One of the many reasons why it took me so long to realise that my relationship was abusive was that I had just never heard of the idea that women could be perpetrators of domestic and sexual abuse. The idea of an abusive woman is one that makes a lot of us feel uncomfortable as it completely goes against our society’s portrayal of women as caring, motherly, docile and passive.

This means that when there are high-profile cases of women perpetrating or facilitating violence or abuse, the media rushes to portray them as utter monsters, extreme aberrations who have violated the rules of femininity in the most horrifying way possible. They are vilified to a far greater extent than the men who perpetrated the violence – Maxine Carr, Myra Hindley and Vanessa George attracted far more vitriol than Ian Huntley, Ian Brady and Colin Blanchard. This is not helpful for survivors as it portrays female abusers as rare, grotesque extremes when the reality is that as with male abusers, they are not easy to spot – they aren’t obviously different from other people on a day-to-day level and often lead conventional lives with partners and children. Abusers are not ‘other’, they are ‘our’ partners, parents or friends.

Because of the way female abusers are demonised in the media while male domestic and sexual violence is minimised, excused or most often not reported on at all, sometimes feminists will react against this by saying that female abusers are ‘often controlled by a man’, ‘usually have been abused themselves’ or are ‘different’ to male abusers. Again this is not helpful for survivors. We need to place full responsibility for abuse with abusers. Every individual abuser, male or female, makes a choice to do what they do, to cross a line morally.
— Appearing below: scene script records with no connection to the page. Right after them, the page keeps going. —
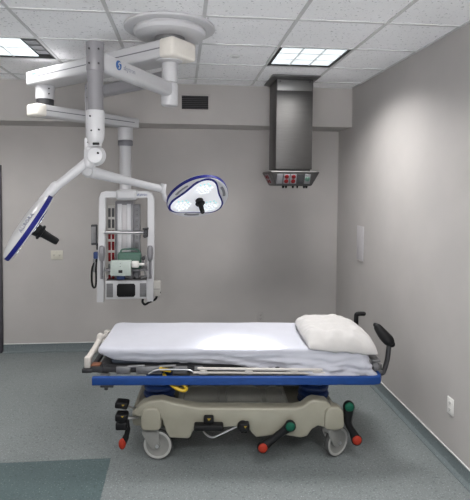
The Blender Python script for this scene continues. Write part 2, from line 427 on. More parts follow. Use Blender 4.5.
bm = new(); box2(bm, (SX - .178, SY - .1885, 2.895), (SX + .178, SY - .185, 3.000), .001); up = obj('access_panel', bm, 'steel_lt', t)
bm = new()
for s in (-1, 1): cyl(bm, (SX + s * .15, SY - .188, 2.985), (SX + s * .15, SY - .192, 2.985), .007)
obj('screw', bm, 'dark', up)
bm = new(); box2(bm, (SX - .17, SY - .17, 2.095), (SX + .17, SY + .17, 2.115)); obj('shadow_gap', bm, 'blackpaint', t)
# flared head: an inverted truncated pyramid
bm = new(); zt, zb = 2.085, 1.955; a, b = .245, .185
def sq(h, z): return [V((SX + x * h, SY + y * h, z)) for x, y in ((-1, -1), (1, -1), (1, 1), (-1, 1))]
S0, S1, S2, S3 = sq(a - .01, zt + .012), sq(a, zt), sq(b, zb), sq(b - .012, zb - .006)
R = [[bm.verts.new(p) for p in s] for s in (S0, S1, S2, S3)]
bm.faces.new(R[0]); bm.faces.new(R[3][::-1])
for P, Q in zip(R, R[1:]):
    for k in range(4): bm.faces.new((P[k], Q[k], Q[(k + 1) % 4], P[(k + 1) % 4]))
head = obj('service_head', bm, 'steel', t)
def face_frame(side):
    P = {'f': (S1[0], S1[1], S2[0]), 'l': (S1[3], S1[0], S2[3])}[side]
    u = (P[1] - P[0]).normalized(); c = (S1[0] + S1[1] + S2[0] + S2[1]) / 4 if side == 'f' else (S1[3] + S1[0] + S2[3] + S2[0]) / 4
    n0 = u.cross(P[2] - P[0]).normalized()
    if n0.dot(c - V((SX, SY, c.z))) < 0: n0 = -n0
    w = n0.cross(u); w = -w if w.z < 0 else w
    return axes(c, u, n0, w)
def plate(fr, x, w, m, label=None):
    bm = new(); b2 = new(); add_box(b2, (x, .004, 0), (w, .008, .105), None, .002); b2.transform(fr); merge(bm, b2)
    o = obj('outlet_plate', bm, m, t)
    if label: o['label'] = label
    return o
def red_socket(fr, x, z, par, w=.05):
    bm = new(); b2 = new(); add_lathe(b2, [(0, .006), (.016, .006), (.021, .003), (.022, 0), (0, 0)], Matrix.Translation((x, .008, z)) @ Matrix.Rotation(-PI / 2, 4, 'X'), 20)
    for q in (-.006, .006): add_box(b2, (x + q, .0142, z), (.003, .001, .009), mi=1)
    b2.transform(fr); merge(bm, b2); obj('red_socket', bm, ['red', 'blackpaint'], par)
F, Lf = face_frame('f'), face_frame('l')
plate(F, -.150, .058, 'grey')
for x in (-.082, -.012):
    p = plate(F, x, .062, 'grey', 'grey plate with two red sockets')
    for z in (-.024, .024): red_socket(F, x, z, p)
plate(F, .060, .058, 'dark')
p = plate(F, .130, .058, 'grey', 'grey plate with a round green gas outlet')
bm = new(); b2 = new(); add_lathe(b2, [(0, .010), (.010, .010), (.012, .007), (.021, .006), (.026, 0), (0, 0)], Matrix.Translation((.130, .008, 0)) @ Matrix.Rotation(-PI / 2, 4, 'X'), 24)
b2.transform(F); merge(bm, b2); obj('gas_outlet', bm, 'devgreen', p)
for x in (-.055, .035):
    p = plate(Lf, x, .075, 'grey', 'grey plate with four red sockets on the left face')
    for z in (-.024, .024): red_socket(Lf, x, z, p)
for x, r in ((-.10, .014), (-.07, .012), (.0, .012), (.045, .010), (.115, .013), (.14, .014)):
    bm = new(); cyl(bm, (SX + x, SY - .15, zb - .004), (SX + x, SY - .15, zb - .030), r, r * .7, 16); obj('gas_nozzle', bm, 'black', t)

# ------------------------------------------------------------------ ceiling mount of the boom
HX, HY = -.09, 3.37
t = thing('boom_ceiling_mount', 'round white stepped ceiling mount carrying the boom arms', 'ceiling mount', (HX, HY, ZC))
bm = new(); add_lathe(bm, [(0, ZC - .0064), (.312, ZC - .0064), (.312, ZC - .020), (.300, ZC - .027), (.270, ZC - .027), (0, ZC - .027)], Matrix.Translation((HX, HY, 0)), 64); obj('ceiling_plate', bm, 'enamel', t)
bm = new(); add_lathe(bm, [(0, ZC - .026), (.246, ZC - .026), (.250, ZC - .045), (.238, ZC - .066), (.21, ZC - .076), (.12, ZC - .078), (0, ZC - .078)], Matrix.Translation((HX, HY, 0)), 64); obj('canopy', bm, 'enamel', t)
bm = new(); cyl(bm, (HX, HY, 2.9255), (HX, HY, ZC - .0775), .105, bev=.004, seg=40); obj('swivel_collar', bm, 'mid', t)
bm = new(); cyl(bm, (HX, HY, 2.51), (HX, HY, 2.925), .046, seg=28); obj('spindle_core', bm, 'enamel_grey', t)

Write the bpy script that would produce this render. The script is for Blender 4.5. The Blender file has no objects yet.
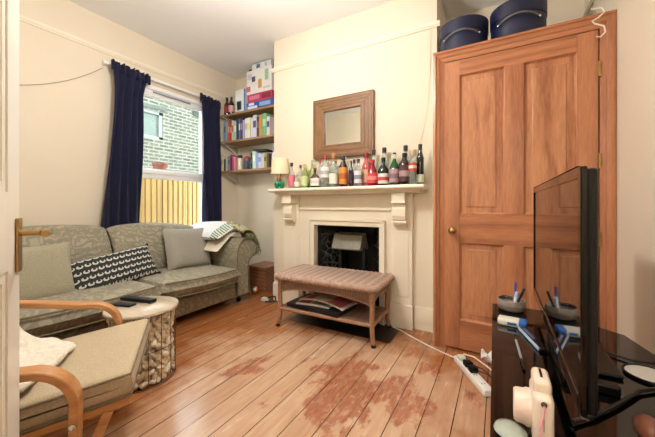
import bpy, bmesh, math, random
from mathutils import Vector, Matrix
R = random.Random(7)
C = bpy.context.scene.collection
SC = bpy.context.scene
PI = math.pi
OFF = {}

# ------------------------------------------------------------------ materials
def S(h):
    h = h.lstrip('#')
    o = []
    for i in (0, 2, 4):
        c = int(h[i:i+2], 16) / 255
        o.append(c / 12.92 if c <= .04045 else ((c + .055) / 1.055) ** 2.4)
    return tuple(o)
def col4(c): return (c[0], c[1], c[2], 1)
def mulc(c, k): return tuple(min(1, x * k) for x in c)
class NT:
    def __init__(s, name):
        s.m = bpy.data.materials.new(name); s.m.use_nodes = True
        s.t = s.m.node_tree; s.b = s.t.nodes['Principled BSDF']; s.out = s.t.nodes['Material Output']
        s.tc = s.n('ShaderNodeTexCoord').outputs['Object']
    def n(s, typ, ins=None, **kw):
        nd = s.t.nodes.new(typ)
        for k, v in kw.items(): setattr(nd, k, v)
        for k, v in (ins or {}).items(): s.set(nd.inputs[k], v)
        return nd
    def set(s, sock, v):
        if isinstance(v, bpy.types.NodeSocket): s.t.links.new(v, sock)
        else: sock.default_value = v
    def p(s, **kw):
        for k, v in kw.items(): s.set(s.b.inputs[k.replace('_', ' ')], v)
    def math(s, op, a, b=0.0, c=0.0):
        nd = s.n('ShaderNodeMath', operation=op); s.set(nd.inputs[0], a); s.set(nd.inputs[1], b); s.set(nd.inputs[2], c); return nd.outputs[0]
    def map(s, scale=(1, 1, 1), rot=(0, 0, 0), loc=(0, 0, 0), vec=None):
        nd = s.n('ShaderNodeMapping'); s.set(nd.inputs['Vector'], vec or s.tc)
        nd.inputs['Scale'].default_value = scale; nd.inputs['Rotation'].default_value = rot; nd.inputs['Location'].default_value = loc
        return nd.outputs[0]
    def noise(s, scale, vec=None, detail=3, rough=.5, dist=0):
        nd = s.n('ShaderNodeTexNoise'); s.set(nd.inputs['Vector'], vec or s.tc)
        nd.inputs['Scale'].default_value = scale; nd.inputs['Detail'].default_value = detail
        nd.inputs['Roughness'].default_value = rough; nd.inputs['Distortion'].default_value = dist
        return nd.outputs[0]
    def ramp(s, fac, stops):
        nd = s.n('ShaderNodeValToRGB'); s.set(nd.inputs[0], fac); cr = nd.color_ramp
        while len(cr.elements) < len(stops): cr.elements.new(.5)
        for e, (p, c) in zip(cr.elements, stops):
            e.position = p; e.color = col4(c) if len(c) == 3 else c
        return nd.outputs[0]
    def mix(s, f, a, b, mode='MIX'):
        nd = s.n('ShaderNodeMix', data_type='RGBA', blend_type=mode)
        s.set(nd.inputs[0], f)
        s.set(nd.inputs[6], col4(a) if isinstance(a, tuple) else a); s.set(nd.inputs[7], col4(b) if isinstance(b, tuple) else b)
        return nd.outputs[2]
    def bump(s, h, strength=.3, dist=.01):
        nd = s.n('ShaderNodeBump'); s.set(nd.inputs['Height'], h)
        nd.inputs['Strength'].default_value = strength; nd.inputs['Distance'].default_value = dist
        s.t.links.new(nd.outputs[0], s.b.inputs['Normal'])
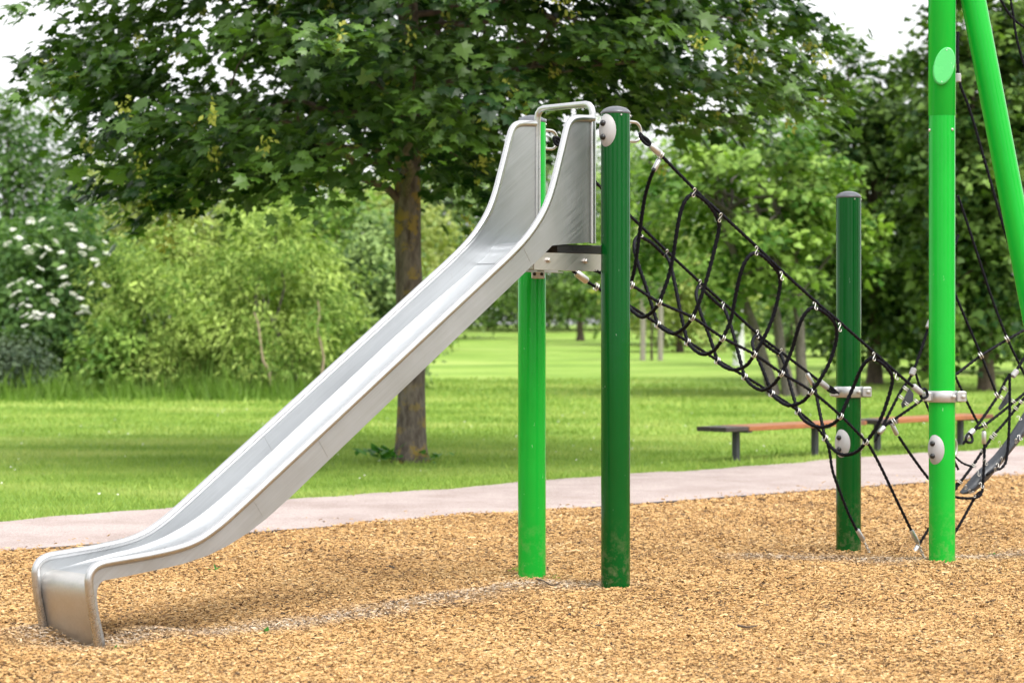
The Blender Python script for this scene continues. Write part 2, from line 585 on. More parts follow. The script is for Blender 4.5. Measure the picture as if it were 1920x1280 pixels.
# wood chips: short split prisms
rng = np.random.default_rng(7)
def chips(d0, d1, dens, size):
    xa, xb = -0.27 * d1 - 0.5, 0.27 * d1 + 0.5
    n = int((xb - xa) * (d1 - d0) * dens)
    x, y = rng.uniform(xa, xb, n), rng.uniform(d0, d1, n)
    k = (np.abs(x) < 0.245 * y + 0.35) & (y < edge_front(x) + rng.normal(0, 0.035, n) - 0.01)
    x, y = x[k], y[k]
    # a few kicked out on to the path
    m = int(25 * (d1 - d0))
    xs_ = rng.uniform(-4, 5, m)
    x = np.append(x, xs_)
    y = np.append(y, edge_front(xs_) + np.abs(rng.normal(0, 0.28, m)))
    return x, y, np.full(len(x), size)
parts = [chips(7.2, 9.6, 10000, 1.0), chips(9.6, 12.0, 6700, 1.08), chips(12.0, 15.5, 3600, 1.25), chips(15.5, 20.5, 1700, 1.6)]
x, y, sz = [np.concatenate(c) for c in zip(*parts)]
n = len(x)
pale = np.clip(1.0 * np.exp(-(seg_dist(x, y) / (0.10 + 0.06 * np.sin(5 * x + 3 * y) ** 2)) ** 2) * rng.uniform(0.2, 1.2, n), 0, 0.9)
Lc = sz * np.clip(rng.lognormal(math.log(0.0150), 0.42, n), 0.006, 0.05) * (1 - 0.35 * pale)
Wc = sz * np.clip(rng.lognormal(math.log(0.0044), 0.35, n), 0.0022, 0.011)
big_ = np.where(rng.random(n) < 0.025, 1.9, 1.0)             # a few larger splinters
Lc, Wc = Lc * big_, Wc * big_
Hc = Wc * rng.uniform(0.3, 0.7, n) / big_
yaw = rng.normal(0.1, 0.95, n)
pit = rng.normal(0, 0.24, n)
rol = rng.normal(0, 0.45, n)
cy, sy, cp, sp, cr, sr = np.cos(yaw), np.sin(yaw), np.cos(pit), np.sin(pit), np.cos(rol), np.sin(rol)
ax = np.stack([cy * cp, sy * cp, sp], -1)
ay0 = np.stack([-sy, cy, 0 * cy], -1)
az0 = np.cross(ax, ay0)
ay = ay0 * cr[:, None] + az0 * sr[:, None]
az = np.cross(ax, ay)
tmpl = np.array([[-.5, -.5, 0], [.5, -.5, 0], [.5, .5, 0], [-.5, .5, 0], [-.42, 0.05, 1], [.4, -0.05, 1]])
C = np.stack([x, y, bed_h(x, y) + rng.uniform(0.0, 0.012, n)], -1)
V = C[:, None, :] + tmpl[None, :, 0, None] * (ax * Lc[:, None])[:, None, :] + tmpl[None, :, 1, None] * (ay * Wc[:, None])[:, None, :] + tmpl[None, :, 2, None] * (az * Hc[:, None])[:, None, :]
F = np.array([[0, 1, 5], [0, 5, 4], [2, 3, 4], [2, 4, 5]])
F = (np.arange(n)[:, None, None] * 6 + F[None]).reshape(-1, 3)
tint = np.clip(rng.beta(2.2, 2.0, n) + 0.06 * np.sin(1.9 * x + 2.3 * np.sin(0.8 * y)) * np.sin(2.4 * y + 1.7 * np.sin(1.1 * x)) + 0.05 * np.sin(7 * x + 3 * y) - 0.03 + np.where(rng.random(n) < 0.05, -0.6, 0), 0, 1)
tag(link('wood_chips', np_mesh('wood_chips', V.reshape(-1, 3), F, M['chip'], {'tint': np.repeat(tint, 6), 'pale': np.repeat(pale, 6)})),
    'golden brown wood chips covering the playground floor', 'wood chips', kind='stuff')
N_CHIPS = n

# grass blades
def grass_mat():
    m, N, L, p = new_mat('grass_blade')
    v = coords(N)
    f = noise(N, L, 0.55, 6, mapped(N, L, v, (0.5, 1.0, 1)), 0.6)
    c = ramp(N, L, f, [(0.3, (0.15, 0.275, 0.036)), (0.5, (0.265, 0.405, 0.07)), (0.7, (0.42, 0.52, 0.14))])
    c = mix(N, L, attr(N, 'tint'), mix(N, L, 1.0, c, (0.75, 0.85, 0.8), 'MULTIPLY'), mix(N, L, 1.0, c, (1.5, 1.25, 1.5), 'MULTIPLY'))
    L.new(c, p.inputs['Base Color'])
    p.inputs['Roughness'].default_value = 0.5
    p.inputs['Specular IOR Level'].default_value = 0.12
    t = N.new('ShaderNodeBsdfTranslucent')
    L.new(c, t.inputs['Color'])
    x = N.new('ShaderNodeMixShader')
    x.inputs[0].default_value = 0.35
    L.new(p.outputs[0], x.inputs[1])
    L.new(t.outputs[0], x.inputs[2])
    L.new(x.outputs[0], N['Material Output'].inputs[0])
    return m
M['grass'] = grass_mat()

def blades(x, y, h, w, lean):
    n = len(x)
    a = rng.uniform(0, 6.283, n)
    b = rng.uniform(0, 6.283, n)
    base = np.stack([x, y, ground_z(y) - 0.004], -1)
    side = np.stack([np.cos(a), np.sin(a), 0 * a], -1) * (w / 2)[:, None]
    tip = base + np.stack([np.cos(b) * lean * h, np.sin(b) * lean * h, h], -1)
    V = np.stack([base - side, base + side, tip], 1).reshape(-1, 3)
    return V, np.arange(3 * n).reshape(-1, 3), np.repeat(np.clip(rng.beta(2, 2.4, n), 0, 1), 3)

def scatter(d0, d1, dens, margin=0.3):
    xa, xb = -0.26 * d1 - 0.5, 0.26 * d1 + 0.5
    n = int((xb - xa) * (d1 - d0) * dens)
    x, y = rng.uniform(xa, xb, n), rng.uniform(d0, d1, n)
    k = (np.abs(x) < 0.24 * y + margin) & (y > edge_back(x) + rng.normal(0, 0.05, n))
    return x[k], y[k]

bx, by, bh, bw = [], [], [], []
for d0, d1, dens, h, w in ((13.5, 20, 2600, 0.026, 0.006), (20, 26, 1300, 0.030, 0.0085), (26, 34, 520, 0.038, 0.013), (34, 48, 200, 0.045, 0.022)):
    x, y = scatter(d0, d1, dens)
    s = rng.lognormal(0, 0.3, len(x))
    # lusher along the path edge and round the tree foot
    lush = 1 + 0.5 * np.exp(-((y - edge_back(x)) / 0.45) ** 2) + 0.8 * np.exp(-(np.hypot(x + 0.95, y - 20.9) / 0.5) ** 2)
    bx.append(x); by.append(y); bh.append(h * s * lush); bw.append(w * s)
bx, by, bh, bw = [np.concatenate(q) for q in (bx, by, bh, bw)]
V, F, T = blades(bx, by, bh, bw, rng.uniform(0.2, 1.1, len(bx)))
tag(link('grass', np_mesh('grass', V, F, M['grass'], {'tint': T})), 'short mown green grass behind the gravel path', 'grass', kind='stuff')
N_GRASS = len(bx)

# uncut verge in front of the shrubs
n = 15000
x = rng.uniform(-11.5, -3.0, n)
y = 39.6 + rng.normal(0, 0.9, n) + 0.4 * np.sin(x * 1.7) - 0.02 * x
hh = rng.lognormal(math.log(0.20), 0.5, n) * (0.5 + 0.9 * np.sin(x * 2.3 + 1.3 * np.sin(y * 2)) ** 2)
V, F, T = blades(x, y, hh, rng.uniform(0.02, 0.05, n), rng.uniform(0.1, 0.7, n))
tag(link('tall_grass', np_mesh('tall_grass', V, F, leaf_mat('verge_grass', (0.07, 0.14, 0.02), (0.20, 0.31, 0.06), 0.5, 0.35), {'tint': T})),
    'uncut tall grass along the foot of the shrubs', 'grass', kind='stuff')

# ------------------------------------------------------------------ foliage
def leaf_template(kind):
    if kind == 'maple':
        half = [(0.34, -0.10), (0.27, 0.10), (0.56, 0.22), (0.36, 0.36), (0.40, 0.62), (0.18, 0.56)]
        out = [(0, 0.02)] + half + [(0, 0.98)] + [(-a, b) for a, b in half[::-1]]
        P = [(0, 0.26, 0)] + [(a, b, -0.16 * abs(a) - 0.12 * b * b) for a, b in out]
        k = len(out)
        return np.array(P, float), np.array([(0, 1 + i, 1 + (i + 1) % k) for i in range(k)])
    if kind == 'star':
        half = [(0.32, -0.05), (0.52, 0.28), (0.30, 0.45)]
        out = [(0, 0)] + half + [(0, 0.95)] + [(-a, b) for a, b in half[::-1]]
        P = [(a, b, -0.2 * abs(a) - 0.1 * b * b) for a, b in out]
        return np.array(P, float), np.array([(0, 1, 2), (0, 2, 3), (0, 3, 4), (0, 4, 5), (0, 5, 6), (0, 6, 7)])
    if kind == 'oval':
        P = [(0, 0, 0), (0.3, 0.42, -0.06), (0, 1.0, -0.15), (-0.3, 0.42, -0.06)]
        return np.array(P, float), np.array([(0, 1, 2), (0, 2, 3)])
    P = [(0, 0, 0), (0.15, 0.4, 0), (0, 1.0, -0.2), (-0.15, 0.4, 0)]            # lance
    return np.array(P, float), np.array([(0, 1, 2), (0, 2, 3)])

def leaves(P, Nrm, Tip, size, kind):
    tv, tf = leaf_template(kind)
    Nrm = unit(Nrm)
    Tip = unit(Tip - Nrm * np.sum(Tip * Nrm, -1, keepdims=True))
    Sd = np.cross(Tip, Nrm)
    s = size[:, None, None]
    V = P[:, None, :] + s * (tv[None, :, 0, None] * Sd[:, None, :] + tv[None, :, 1, None] * Tip[:, None, :] + tv[None, :, 2, None] * Nrm[:, None, :])
    F = (np.arange(len(P))[:, None, None] * len(tv) + tf[None]).reshape(-1, 3)
    return V.reshape(-1, 3), F, len(tv)

def pads(rg, centers, out, n_each, rad, flat, size, kind, droop=0.35, up=0.9, jit=0.6):
    """sprays of leaves round each centre; out = outward direction of each spray"""
    m = len(centers)
    rad = np.broadcast_to(rad, (m,))
    idx = np.repeat(np.arange(m), n_each)
    n = len(idx)
    r = rad[idx] * np.sqrt(rg.random(n))
    a = rg.uniform(0, 6.283, n)
    o = unit(out * np.array([1, 1, 0.25]))[idx]
    sidev = unit(np.cross(o, np.array([0, 0, 1.0])) + 1e-6)
    g = rg.normal(0, 1, n) * flat * rad[idx]
    along = np.cos(a) * r * 1.15
    P = centers[idx] + o * along[:, None] + sidev * (np.sin(a) * r)[:, None]
    P[:, 2] += g - droop * np.maximum(along, 0) - 0.12 * r
    Nrm = np.array([0, 0, up]) + 0.45 * o + rg.normal(0, jit, (n, 3)) * np.array([1, 1, 0.6])
    Tip = o + rg.normal(0, 0.7, (n, 3)) - np.array([0, 0, 0.5])
    s = size * rg.lognormal(0, 0.25, n)
    V, F, k = leaves(P, Nrm, Tip, s, kind)
    tone = np.clip(rg.normal(0.42, 0.27, m)[idx] + rg.normal(0, 0.22, n), 0, 1)
    return V, F, np.repeat(tone, k)

def limb(mb, a, b, r0, r1, rg, sag=0.15, k=7, n=7):
    a, b = np.asarray(a, float), np.asarray(b, float)
    t = np.linspace(0, 1, k)[:, None]
    L_ = np.linalg.norm(b - a)
    P = a + (b - a) * t + np.array([0, 0, sag * L_]) * np.sin(np.pi * t) + rg.normal(0, 0.025 * L_, (k, 3)) * np.sin(np.pi * t)
    mb.tube(P, np.linspace(r0, r1, k), n, caps=False)
    return P

def shell_points(rg, n, centre, radii, inner=0.45, zmin=-1.0):
    out = []
    while len(out) < n:
        d = unit(rg.normal(0, 1, 3))
        if d[2] < zmin:
            continue
        r = inner + (1 - inner) * rg.random() ** 0.55
        out.append(d * r)
    D = np.array(out)
    # lumpy outline
    w = 1 + 0.16 * np.sin(D[:, 0] * 5 + centre[0]) * np.cos(D[:, 2] * 4 + centre[1]) + rg.normal(0, 0.06, n)
    return np.array(centre) + D * np.array(radii) * w[:, None], D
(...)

It is also important not to perpetuate the myth that abusers have often been abused themselves – survivors have enough to deal with without being told that we’re likely to go on to become abusers, and this simply isn’t true – if it was, there would be far more female perpetrators than male as more women and girls experience sexual and domestic abuse. ‘I only do it because I was abused as a child’ is just another excuse from perpetrators which we must not buy into – the vast majority of survivors do not choose to later become perpetrators.

Most domestic violence is perpetrated by men against women, because we live in a society where being male continues to be associated with being powerful and in control, where our view of sexuality is not yet woman-centred, where science tells us that men are ‘naturally’ violent, where women are encouraged to put the needs of others before their own while men are not, where men in straight relationship are likely to earn more and so are more able to perpetrate financial abuse….. and so on…. However, when speaking or writing about domestic abuse, we do need to acknowledge that it takes place in same-sex relationships and that women can be perpetrators. This fact needs to be more commonly known if we are to raise awareness and prevent abuse in lesbian relationships. 

The fact that some abusers are women does not contradict the concept of services for survivors being women-only. I would like to see a refuge specifically for women who have experienced same-sex domestic abuse. I didn’t turn to my local refuge for help because I was afraid of being the only lesbian, that I would experience homophobia from the other women there or from staff, that I wouldn’t be taken seriously, and that as a woman my partner would find it easier to track me down, make phone calls pretending to be me, gain entry to the refuge etc.  A specialist refuge could deal with a lot of these problems. Similarly, a men-only refuge could help gay and bi men who have experienced domestic abuse. But these fantasy (for now) LGBT refuges compliment and build on the incredible work done by the women’s refuge movement in the last 40 years, and women-only refuges provide amazing support to thousands of women and children escaping male violence every year.

Nor does the existence of female abusers contradict the idea that we can use feminism and the concept of gender inequality to understand domestic abuse. Abusers in same-sex relationships appropriate concepts of gender and power to perpetrate their abuse. For example, my partner used the idea that sex is about power, and requires a dominant/active and submissive/passive role, to justify raping me. She appropriated male power to perpetrate abuse. When we have created a society which does not condone abuse, control and violence, which does not celebrate power, which does not minimise and excuse abuse, which does not associate sex with domination and eroticise power dynamics… when we have created this feminist society, there will be no more abusers, male or female. There will be no more domestic or sexual abuse. This will not happen without feminism, and it will not happen until we as feminists develop our understanding of domestic abuse in lesbian relationships and incorporate it into what we already know about gender and violence.

1.1.12 – Edit: I just came across a really good blog post from 2008 addressing women who are abusive/violent. I am so pleased to see another blogger writing about the need for us to not make excuses for abusers because they happen to be women or waste any understanding or empathy on abusers which should be going to survivors!